To be honest with you, I’d probably do the same thing. As a matter of fact, I do. You think I go to a Hollywood meeting with all them white folks by myself? I bring my n***a Mac Mittens from the streets. I don’t even know his real name. Everybody just calls him Mac Mittens. But I know he’s not qualified to even listen to these meetings, but this motherfucker just makes me feel good. And all the white people look at me like, “Dave, do you mind asking your friend Mac Mittens to excuse us so we can talk business?” And I say, “Fuck that. Anything you say to me, Mac Mittens can hear that shit.” And he listened to the whole meeting. When they done talking, I just look over to Mac Mittens, and if he gives me the signal… “Meow-meow!” I’ll sign the papers. It’s a gut check.
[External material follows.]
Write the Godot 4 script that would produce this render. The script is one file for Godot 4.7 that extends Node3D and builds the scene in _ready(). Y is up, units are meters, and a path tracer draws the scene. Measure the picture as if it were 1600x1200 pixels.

Or how about this one? Remember when it was the day after the election, and the president of Taiwan called Donald Trump to congratulate him? And Donald Trump, of course, took the call and talked to the president of Taiwan. The problem with that was… Taiwan doesn’t have a president.
The United States functions on what they call “a one China policy,” and Taiwan is a renegade province of said China. And Donald Trump didn’t know that, and picked up the phone and started yammering away, and… the media ate his ass up. And I’m not gonna lie, I was laughing, I was like, “Oh, shit. This dumb motherfucker is in trouble.” And then that night, I was in bed drifting off to sleep, and then, I had to admit it to myself. I was like… “I didn’t know that shit, either.” And then I realized the media got the story wrong. The story wasn’t that Donald Trump took the call. The biggest story is that nobody told Donald Trump not to take the call. That’s terrifying. Goddamn, n***a, you don’t have a Mac Mittens on your team? It wasn’t like they were calling the White House. They were calling the switchboard at Trump Tower, and they were getting through, anybody. “Mr. President, there’s a Rikki-Tikki-Tavi on the phone for you.”
“Yes, put him through. Hello. Hello, Rikki-Tikki. Good to talk to you.” “Mr. President, there’s a John Jacob Jingleheimer Schmidt on the phone.” “His name is my name, too. Put him through. Hello. Hello, John Jacob. Let’s talk business.”